Data ->
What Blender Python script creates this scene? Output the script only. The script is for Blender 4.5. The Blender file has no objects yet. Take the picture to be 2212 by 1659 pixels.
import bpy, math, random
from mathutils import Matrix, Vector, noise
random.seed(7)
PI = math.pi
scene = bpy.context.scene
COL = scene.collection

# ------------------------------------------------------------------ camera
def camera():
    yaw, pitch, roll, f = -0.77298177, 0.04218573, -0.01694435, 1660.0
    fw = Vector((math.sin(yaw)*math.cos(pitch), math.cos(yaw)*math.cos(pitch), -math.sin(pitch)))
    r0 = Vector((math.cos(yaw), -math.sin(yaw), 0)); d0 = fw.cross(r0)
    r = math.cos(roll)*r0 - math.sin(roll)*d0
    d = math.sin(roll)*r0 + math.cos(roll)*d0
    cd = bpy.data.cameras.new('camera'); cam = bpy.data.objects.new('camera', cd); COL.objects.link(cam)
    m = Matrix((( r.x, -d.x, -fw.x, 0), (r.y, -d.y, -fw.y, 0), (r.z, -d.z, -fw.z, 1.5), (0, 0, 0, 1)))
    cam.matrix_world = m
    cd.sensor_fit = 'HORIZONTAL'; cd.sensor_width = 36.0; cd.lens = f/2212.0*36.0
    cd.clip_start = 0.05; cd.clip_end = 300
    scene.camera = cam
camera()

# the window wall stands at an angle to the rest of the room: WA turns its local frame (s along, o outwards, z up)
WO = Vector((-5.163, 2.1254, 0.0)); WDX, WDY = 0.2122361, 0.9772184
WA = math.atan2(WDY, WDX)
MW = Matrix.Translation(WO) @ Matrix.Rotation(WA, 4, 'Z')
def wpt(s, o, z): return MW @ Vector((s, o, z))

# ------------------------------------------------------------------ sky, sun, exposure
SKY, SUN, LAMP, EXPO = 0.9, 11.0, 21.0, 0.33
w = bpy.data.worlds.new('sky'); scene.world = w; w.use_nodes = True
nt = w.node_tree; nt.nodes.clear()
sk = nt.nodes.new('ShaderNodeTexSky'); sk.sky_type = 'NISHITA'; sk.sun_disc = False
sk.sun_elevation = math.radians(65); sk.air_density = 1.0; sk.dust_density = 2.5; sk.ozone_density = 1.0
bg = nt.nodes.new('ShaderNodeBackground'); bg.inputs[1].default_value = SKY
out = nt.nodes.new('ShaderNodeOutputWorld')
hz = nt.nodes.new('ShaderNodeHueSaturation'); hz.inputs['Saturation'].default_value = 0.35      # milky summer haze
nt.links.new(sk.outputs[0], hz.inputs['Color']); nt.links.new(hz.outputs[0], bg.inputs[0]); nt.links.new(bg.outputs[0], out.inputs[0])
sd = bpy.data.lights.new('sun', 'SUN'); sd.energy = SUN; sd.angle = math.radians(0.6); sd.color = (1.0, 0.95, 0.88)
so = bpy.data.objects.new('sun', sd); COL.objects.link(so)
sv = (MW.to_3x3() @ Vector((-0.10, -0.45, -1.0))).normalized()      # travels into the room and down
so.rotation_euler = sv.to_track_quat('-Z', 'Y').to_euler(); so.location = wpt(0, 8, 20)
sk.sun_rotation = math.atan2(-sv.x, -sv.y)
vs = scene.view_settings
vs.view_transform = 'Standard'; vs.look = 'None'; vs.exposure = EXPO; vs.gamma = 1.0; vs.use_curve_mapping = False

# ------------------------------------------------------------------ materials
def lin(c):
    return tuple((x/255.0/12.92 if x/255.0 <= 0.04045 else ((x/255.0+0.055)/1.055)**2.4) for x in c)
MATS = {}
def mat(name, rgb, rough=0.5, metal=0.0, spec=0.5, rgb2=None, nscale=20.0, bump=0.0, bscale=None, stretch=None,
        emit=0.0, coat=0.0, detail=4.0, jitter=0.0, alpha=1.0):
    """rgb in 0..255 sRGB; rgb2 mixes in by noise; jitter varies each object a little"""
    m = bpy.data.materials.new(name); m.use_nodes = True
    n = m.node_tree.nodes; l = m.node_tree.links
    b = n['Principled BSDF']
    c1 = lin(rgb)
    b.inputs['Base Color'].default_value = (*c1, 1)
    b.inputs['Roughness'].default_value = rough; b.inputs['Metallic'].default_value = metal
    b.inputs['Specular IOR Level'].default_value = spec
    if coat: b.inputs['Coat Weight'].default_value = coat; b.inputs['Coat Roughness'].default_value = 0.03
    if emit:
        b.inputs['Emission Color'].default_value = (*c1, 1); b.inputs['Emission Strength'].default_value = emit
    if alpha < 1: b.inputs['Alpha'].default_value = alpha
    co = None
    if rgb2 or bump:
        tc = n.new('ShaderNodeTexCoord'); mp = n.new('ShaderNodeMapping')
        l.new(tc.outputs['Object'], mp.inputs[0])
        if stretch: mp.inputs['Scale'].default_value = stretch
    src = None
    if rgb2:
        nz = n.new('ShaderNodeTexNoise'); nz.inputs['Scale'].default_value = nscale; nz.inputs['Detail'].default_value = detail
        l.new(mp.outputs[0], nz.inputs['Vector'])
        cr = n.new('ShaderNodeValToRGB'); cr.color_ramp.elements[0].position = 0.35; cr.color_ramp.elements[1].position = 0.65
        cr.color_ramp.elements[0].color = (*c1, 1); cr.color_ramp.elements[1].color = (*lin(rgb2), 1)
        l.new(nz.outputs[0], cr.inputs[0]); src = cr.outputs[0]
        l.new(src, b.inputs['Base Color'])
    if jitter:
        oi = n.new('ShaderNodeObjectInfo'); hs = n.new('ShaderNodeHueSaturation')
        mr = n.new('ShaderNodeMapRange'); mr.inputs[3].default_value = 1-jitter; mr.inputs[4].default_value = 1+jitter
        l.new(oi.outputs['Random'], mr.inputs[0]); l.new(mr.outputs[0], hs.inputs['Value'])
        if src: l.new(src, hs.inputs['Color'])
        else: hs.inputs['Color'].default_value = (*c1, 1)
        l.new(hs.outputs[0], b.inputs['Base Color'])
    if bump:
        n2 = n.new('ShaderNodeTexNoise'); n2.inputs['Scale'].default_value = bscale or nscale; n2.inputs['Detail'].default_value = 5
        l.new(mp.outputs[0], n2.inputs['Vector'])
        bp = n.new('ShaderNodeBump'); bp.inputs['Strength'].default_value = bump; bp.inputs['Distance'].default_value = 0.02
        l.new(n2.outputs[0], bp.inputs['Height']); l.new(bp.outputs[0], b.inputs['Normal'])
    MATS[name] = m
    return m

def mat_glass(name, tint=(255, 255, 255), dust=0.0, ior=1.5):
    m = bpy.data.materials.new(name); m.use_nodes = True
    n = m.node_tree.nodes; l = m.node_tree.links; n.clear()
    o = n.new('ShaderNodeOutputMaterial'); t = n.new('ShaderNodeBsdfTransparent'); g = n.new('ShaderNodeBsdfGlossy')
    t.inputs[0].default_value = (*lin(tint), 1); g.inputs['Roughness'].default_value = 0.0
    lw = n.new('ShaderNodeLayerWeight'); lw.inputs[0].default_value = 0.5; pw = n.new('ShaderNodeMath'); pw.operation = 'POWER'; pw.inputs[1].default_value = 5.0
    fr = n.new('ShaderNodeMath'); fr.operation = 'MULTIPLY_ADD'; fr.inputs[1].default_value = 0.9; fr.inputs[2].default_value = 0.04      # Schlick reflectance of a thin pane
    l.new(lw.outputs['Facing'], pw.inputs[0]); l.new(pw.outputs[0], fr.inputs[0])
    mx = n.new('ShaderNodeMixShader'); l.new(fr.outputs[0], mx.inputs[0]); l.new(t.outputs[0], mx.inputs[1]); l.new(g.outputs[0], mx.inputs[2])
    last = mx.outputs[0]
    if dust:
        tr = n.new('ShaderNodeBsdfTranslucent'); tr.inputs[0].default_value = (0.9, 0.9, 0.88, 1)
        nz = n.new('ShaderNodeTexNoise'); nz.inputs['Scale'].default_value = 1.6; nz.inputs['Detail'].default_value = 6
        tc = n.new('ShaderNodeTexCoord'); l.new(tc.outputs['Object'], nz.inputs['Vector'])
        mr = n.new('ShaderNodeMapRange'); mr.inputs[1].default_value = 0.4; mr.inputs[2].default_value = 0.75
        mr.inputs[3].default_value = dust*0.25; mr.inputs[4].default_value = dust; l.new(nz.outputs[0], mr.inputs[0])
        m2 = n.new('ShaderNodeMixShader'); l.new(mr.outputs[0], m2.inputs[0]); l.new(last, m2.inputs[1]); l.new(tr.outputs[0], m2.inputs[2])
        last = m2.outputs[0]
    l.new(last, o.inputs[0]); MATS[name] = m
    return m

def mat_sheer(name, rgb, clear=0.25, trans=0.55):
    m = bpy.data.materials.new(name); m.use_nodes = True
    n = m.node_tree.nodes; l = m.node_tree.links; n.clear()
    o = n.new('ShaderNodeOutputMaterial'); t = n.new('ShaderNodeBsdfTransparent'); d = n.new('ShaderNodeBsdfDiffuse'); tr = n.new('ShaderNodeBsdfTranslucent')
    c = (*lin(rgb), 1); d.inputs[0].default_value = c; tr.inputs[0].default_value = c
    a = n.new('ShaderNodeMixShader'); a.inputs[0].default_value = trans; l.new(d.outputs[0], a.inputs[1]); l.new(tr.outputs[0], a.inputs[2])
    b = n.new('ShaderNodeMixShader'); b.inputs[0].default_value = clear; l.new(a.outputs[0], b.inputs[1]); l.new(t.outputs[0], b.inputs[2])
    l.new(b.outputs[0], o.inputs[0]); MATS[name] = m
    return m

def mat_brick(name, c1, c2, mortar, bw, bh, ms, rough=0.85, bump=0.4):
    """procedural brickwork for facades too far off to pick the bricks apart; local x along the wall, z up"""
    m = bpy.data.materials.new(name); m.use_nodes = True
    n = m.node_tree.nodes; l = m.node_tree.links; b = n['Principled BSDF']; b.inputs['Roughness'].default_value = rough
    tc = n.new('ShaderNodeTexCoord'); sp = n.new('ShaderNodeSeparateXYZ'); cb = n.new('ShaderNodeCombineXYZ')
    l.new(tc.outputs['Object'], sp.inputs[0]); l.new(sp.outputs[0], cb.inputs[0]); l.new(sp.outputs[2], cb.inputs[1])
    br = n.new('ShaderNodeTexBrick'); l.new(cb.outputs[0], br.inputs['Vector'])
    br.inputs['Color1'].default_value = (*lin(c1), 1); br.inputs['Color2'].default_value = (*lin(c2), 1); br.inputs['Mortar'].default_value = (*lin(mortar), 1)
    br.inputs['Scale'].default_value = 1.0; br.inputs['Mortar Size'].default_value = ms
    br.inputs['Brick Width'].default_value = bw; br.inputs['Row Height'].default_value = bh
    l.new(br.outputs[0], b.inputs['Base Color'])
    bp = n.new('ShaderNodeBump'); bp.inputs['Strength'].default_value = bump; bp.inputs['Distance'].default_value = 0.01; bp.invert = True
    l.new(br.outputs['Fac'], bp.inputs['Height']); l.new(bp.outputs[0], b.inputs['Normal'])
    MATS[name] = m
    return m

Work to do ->
Lines from the start of the material above through the line containing "def wpt(s, o, z): return" are to be duplicated exactly, and only those.

Result of this task ->
What Blender Python script creates this scene? Output the script only. The script is for Blender 4.5. The Blender file has no objects yet. Take the picture to be 2212 by 1659 pixels.
import bpy, math, random
from mathutils import Matrix, Vector, noise
random.seed(7)
PI = math.pi
scene = bpy.context.scene
COL = scene.collection

# ------------------------------------------------------------------ camera
def camera():
    yaw, pitch, roll, f = -0.77298177, 0.04218573, -0.01694435, 1660.0
    fw = Vector((math.sin(yaw)*math.cos(pitch), math.cos(yaw)*math.cos(pitch), -math.sin(pitch)))
    r0 = Vector((math.cos(yaw), -math.sin(yaw), 0)); d0 = fw.cross(r0)
    r = math.cos(roll)*r0 - math.sin(roll)*d0
    d = math.sin(roll)*r0 + math.cos(roll)*d0
    cd = bpy.data.cameras.new('camera'); cam = bpy.data.objects.new('camera', cd); COL.objects.link(cam)
    m = Matrix((( r.x, -d.x, -fw.x, 0), (r.y, -d.y, -fw.y, 0), (r.z, -d.z, -fw.z, 1.5), (0, 0, 0, 1)))
    cam.matrix_world = m
    cd.sensor_fit = 'HORIZONTAL'; cd.sensor_width = 36.0; cd.lens = f/2212.0*36.0
    cd.clip_start = 0.05; cd.clip_end = 300
    scene.camera = cam
camera()

# the window wall stands at an angle to the rest of the room: WA turns its local frame (s along, o outwards, z up)
WO = Vector((-5.163, 2.1254, 0.0)); WDX, WDY = 0.2122361, 0.9772184
WA = math.atan2(WDY, WDX)
MW = Matrix.Translation(WO) @ Matrix.Rotation(WA, 4, 'Z')
def wpt(s, o, z): return MW @ Vector((s, o, z))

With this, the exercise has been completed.